[START Records provided]

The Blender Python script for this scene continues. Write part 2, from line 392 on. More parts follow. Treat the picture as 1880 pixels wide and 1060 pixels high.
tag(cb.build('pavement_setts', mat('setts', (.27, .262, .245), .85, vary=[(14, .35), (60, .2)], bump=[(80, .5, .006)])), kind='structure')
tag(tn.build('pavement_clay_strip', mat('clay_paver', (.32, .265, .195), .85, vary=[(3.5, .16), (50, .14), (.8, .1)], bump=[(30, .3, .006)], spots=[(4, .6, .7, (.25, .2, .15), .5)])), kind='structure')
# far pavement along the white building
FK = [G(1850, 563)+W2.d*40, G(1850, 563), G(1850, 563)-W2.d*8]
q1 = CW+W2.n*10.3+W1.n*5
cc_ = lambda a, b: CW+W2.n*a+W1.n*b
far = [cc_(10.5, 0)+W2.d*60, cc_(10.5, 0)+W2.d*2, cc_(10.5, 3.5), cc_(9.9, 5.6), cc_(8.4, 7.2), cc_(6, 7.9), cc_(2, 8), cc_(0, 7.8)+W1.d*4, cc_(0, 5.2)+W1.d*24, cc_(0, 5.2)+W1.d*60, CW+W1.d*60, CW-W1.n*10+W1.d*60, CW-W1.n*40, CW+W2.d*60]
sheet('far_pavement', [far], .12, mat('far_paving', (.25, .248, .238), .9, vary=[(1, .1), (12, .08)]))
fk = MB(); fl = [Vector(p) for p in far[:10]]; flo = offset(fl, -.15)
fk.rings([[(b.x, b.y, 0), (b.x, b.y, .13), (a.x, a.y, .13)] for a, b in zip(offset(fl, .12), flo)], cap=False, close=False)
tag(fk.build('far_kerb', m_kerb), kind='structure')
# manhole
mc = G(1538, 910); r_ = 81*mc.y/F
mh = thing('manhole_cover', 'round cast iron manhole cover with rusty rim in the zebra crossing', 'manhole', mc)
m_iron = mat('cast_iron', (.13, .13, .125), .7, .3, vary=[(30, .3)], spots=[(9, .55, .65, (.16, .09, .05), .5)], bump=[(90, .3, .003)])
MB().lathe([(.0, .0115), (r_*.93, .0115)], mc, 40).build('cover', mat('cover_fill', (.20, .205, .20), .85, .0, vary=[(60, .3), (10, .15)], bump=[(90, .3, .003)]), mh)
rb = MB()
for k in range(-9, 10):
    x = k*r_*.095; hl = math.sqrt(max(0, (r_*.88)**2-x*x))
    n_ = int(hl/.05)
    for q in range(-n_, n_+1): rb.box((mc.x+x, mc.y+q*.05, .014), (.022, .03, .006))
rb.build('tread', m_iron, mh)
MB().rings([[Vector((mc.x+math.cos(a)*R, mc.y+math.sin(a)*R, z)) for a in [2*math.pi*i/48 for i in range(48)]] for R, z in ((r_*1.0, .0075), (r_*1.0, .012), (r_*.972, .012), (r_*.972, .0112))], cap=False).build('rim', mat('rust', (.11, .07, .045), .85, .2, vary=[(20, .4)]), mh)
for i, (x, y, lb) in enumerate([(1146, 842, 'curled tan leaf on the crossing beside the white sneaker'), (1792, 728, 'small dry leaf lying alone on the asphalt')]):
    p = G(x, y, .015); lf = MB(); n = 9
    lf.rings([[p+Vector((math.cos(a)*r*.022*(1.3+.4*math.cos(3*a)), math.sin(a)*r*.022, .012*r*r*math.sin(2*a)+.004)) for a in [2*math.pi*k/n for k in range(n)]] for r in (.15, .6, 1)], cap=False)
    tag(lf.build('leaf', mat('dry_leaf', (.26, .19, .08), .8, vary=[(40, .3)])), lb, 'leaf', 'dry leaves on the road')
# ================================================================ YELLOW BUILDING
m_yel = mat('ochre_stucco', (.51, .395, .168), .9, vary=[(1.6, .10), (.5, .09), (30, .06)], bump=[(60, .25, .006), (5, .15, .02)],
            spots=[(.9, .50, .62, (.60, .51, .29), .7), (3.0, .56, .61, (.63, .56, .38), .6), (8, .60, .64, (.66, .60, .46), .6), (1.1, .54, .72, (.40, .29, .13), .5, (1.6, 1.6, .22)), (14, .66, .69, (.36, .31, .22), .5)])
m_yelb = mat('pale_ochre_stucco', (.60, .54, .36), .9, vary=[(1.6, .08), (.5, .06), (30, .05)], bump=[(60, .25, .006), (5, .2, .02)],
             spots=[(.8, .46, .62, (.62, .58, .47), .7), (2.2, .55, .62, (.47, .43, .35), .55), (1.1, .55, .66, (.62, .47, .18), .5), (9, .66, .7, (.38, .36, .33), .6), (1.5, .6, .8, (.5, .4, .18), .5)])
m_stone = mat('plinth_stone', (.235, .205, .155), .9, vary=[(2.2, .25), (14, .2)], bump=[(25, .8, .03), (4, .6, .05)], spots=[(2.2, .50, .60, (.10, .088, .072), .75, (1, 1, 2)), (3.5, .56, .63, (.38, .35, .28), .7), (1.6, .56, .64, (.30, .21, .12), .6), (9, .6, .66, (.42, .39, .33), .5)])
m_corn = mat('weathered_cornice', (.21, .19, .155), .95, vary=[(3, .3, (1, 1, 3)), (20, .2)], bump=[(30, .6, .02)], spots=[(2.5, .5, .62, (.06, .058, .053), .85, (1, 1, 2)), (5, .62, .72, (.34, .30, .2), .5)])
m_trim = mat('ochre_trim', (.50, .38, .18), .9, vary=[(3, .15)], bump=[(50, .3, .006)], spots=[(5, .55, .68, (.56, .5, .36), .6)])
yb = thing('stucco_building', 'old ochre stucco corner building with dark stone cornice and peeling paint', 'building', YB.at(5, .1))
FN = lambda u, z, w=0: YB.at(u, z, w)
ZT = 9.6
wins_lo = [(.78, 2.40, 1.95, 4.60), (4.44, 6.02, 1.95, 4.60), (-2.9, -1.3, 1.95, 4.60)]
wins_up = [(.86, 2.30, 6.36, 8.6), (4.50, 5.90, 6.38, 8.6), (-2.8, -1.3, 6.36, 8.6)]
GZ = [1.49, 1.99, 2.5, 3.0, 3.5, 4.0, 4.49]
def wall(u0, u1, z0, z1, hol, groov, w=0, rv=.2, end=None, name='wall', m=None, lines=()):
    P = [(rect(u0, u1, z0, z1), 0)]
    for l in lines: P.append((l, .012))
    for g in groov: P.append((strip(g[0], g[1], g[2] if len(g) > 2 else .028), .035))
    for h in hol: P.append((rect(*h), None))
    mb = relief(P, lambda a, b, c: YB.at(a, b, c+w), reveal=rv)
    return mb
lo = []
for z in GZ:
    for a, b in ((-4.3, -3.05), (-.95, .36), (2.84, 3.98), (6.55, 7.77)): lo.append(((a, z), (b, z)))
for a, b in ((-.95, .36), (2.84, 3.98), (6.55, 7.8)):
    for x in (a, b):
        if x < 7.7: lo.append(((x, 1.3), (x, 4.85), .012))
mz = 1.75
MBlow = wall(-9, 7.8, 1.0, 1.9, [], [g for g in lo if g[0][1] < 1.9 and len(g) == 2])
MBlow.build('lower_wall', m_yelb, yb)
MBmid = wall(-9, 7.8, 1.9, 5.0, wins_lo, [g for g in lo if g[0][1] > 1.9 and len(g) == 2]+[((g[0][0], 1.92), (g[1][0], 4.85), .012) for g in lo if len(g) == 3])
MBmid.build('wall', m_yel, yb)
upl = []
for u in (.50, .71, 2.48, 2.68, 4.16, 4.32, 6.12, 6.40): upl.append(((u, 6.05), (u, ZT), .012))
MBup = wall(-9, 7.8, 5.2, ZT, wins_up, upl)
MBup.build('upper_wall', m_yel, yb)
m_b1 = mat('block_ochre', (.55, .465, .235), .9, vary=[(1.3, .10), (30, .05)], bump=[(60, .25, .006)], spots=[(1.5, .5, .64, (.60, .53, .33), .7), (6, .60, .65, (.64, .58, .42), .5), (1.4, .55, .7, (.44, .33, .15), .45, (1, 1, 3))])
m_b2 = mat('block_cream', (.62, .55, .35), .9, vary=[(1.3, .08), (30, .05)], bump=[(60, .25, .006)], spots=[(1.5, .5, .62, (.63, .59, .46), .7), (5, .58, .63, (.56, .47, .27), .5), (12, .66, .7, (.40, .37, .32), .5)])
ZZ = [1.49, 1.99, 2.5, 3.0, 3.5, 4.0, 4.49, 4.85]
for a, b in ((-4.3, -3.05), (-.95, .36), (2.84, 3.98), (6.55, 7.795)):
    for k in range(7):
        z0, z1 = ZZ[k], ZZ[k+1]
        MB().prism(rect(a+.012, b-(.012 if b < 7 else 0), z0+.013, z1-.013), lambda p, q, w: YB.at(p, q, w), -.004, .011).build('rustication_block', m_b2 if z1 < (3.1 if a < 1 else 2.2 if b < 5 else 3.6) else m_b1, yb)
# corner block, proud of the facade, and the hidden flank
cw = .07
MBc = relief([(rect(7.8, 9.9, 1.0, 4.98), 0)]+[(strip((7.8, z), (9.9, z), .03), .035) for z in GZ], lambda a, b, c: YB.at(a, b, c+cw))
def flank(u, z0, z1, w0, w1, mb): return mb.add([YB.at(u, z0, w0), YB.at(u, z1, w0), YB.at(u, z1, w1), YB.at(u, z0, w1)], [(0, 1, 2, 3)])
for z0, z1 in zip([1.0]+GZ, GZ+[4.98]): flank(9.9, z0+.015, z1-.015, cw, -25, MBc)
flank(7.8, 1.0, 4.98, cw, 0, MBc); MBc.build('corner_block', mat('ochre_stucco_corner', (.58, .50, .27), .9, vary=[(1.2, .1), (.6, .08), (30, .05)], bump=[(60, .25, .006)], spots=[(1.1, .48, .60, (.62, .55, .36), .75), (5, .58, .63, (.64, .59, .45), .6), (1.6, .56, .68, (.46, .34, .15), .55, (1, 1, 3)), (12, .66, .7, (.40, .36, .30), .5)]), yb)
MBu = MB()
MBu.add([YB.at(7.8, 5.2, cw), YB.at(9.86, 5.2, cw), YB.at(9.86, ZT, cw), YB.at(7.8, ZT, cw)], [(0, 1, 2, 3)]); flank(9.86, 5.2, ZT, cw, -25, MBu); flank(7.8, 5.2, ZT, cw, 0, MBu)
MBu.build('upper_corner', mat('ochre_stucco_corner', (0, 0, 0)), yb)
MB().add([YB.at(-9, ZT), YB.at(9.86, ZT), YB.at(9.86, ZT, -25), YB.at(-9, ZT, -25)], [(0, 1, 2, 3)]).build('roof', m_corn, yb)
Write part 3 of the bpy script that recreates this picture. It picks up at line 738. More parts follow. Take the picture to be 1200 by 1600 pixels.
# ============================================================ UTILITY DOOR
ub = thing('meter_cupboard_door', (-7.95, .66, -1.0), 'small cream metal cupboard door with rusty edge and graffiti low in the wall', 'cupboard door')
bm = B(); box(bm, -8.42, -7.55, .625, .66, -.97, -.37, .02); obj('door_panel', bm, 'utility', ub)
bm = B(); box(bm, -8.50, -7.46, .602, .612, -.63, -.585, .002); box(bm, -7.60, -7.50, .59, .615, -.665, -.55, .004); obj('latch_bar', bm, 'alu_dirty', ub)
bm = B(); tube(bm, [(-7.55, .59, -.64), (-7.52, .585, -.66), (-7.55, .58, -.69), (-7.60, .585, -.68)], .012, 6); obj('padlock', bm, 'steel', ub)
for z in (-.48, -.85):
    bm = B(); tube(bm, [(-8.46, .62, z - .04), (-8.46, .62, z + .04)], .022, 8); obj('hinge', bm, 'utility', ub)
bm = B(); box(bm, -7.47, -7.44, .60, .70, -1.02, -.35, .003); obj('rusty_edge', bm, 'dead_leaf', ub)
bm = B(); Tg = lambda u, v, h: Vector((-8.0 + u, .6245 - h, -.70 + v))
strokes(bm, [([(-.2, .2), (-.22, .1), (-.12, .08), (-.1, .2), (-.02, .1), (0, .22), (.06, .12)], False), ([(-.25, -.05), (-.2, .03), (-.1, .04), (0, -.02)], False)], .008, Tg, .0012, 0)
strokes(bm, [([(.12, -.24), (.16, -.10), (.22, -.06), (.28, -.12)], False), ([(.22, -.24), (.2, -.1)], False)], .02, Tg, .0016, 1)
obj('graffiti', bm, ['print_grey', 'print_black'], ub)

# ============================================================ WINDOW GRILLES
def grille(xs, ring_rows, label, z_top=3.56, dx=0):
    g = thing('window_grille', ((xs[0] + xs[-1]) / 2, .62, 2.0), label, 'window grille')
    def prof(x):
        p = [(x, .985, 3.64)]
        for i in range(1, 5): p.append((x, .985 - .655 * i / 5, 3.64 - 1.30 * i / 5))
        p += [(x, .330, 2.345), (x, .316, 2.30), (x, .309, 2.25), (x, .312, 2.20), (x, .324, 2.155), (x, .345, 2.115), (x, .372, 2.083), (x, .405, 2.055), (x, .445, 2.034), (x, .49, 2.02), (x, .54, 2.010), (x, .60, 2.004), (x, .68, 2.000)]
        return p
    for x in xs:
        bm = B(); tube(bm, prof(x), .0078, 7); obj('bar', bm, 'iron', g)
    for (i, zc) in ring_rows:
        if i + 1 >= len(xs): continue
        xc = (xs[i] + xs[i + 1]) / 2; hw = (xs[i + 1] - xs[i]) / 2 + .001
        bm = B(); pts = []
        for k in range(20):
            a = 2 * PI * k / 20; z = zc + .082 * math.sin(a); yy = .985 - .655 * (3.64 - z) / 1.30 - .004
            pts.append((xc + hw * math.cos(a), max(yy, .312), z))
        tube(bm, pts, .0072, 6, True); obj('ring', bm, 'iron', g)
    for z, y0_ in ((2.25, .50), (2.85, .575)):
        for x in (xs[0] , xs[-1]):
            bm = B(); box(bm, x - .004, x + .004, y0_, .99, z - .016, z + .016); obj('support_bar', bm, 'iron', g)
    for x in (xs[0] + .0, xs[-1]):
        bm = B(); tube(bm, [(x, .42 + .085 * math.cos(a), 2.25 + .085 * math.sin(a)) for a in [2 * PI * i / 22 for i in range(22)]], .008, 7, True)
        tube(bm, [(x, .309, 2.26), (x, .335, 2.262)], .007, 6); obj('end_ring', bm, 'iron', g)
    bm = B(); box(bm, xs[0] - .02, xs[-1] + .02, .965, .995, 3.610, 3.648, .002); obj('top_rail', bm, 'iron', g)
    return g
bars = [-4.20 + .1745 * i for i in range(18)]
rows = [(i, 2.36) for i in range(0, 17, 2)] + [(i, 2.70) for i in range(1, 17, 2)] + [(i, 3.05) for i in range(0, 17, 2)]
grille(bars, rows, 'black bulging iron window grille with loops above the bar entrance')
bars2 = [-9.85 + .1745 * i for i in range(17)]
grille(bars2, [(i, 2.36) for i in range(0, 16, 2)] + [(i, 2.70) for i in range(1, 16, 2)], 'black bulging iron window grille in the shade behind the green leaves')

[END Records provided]

### What the exercise asks
Scan the entries above. Copy each line that has the string "follow".

### Task response
The Blender Python script for this scene continues. Write part 2, from line 392 on. More parts follow. Treat the picture as 1880 pixels wide and 1060 pixels high.
Write part 3 of the bpy script that recreates this picture. It picks up at line 738. More parts follow. Take the picture to be 1200 by 1600 pixels.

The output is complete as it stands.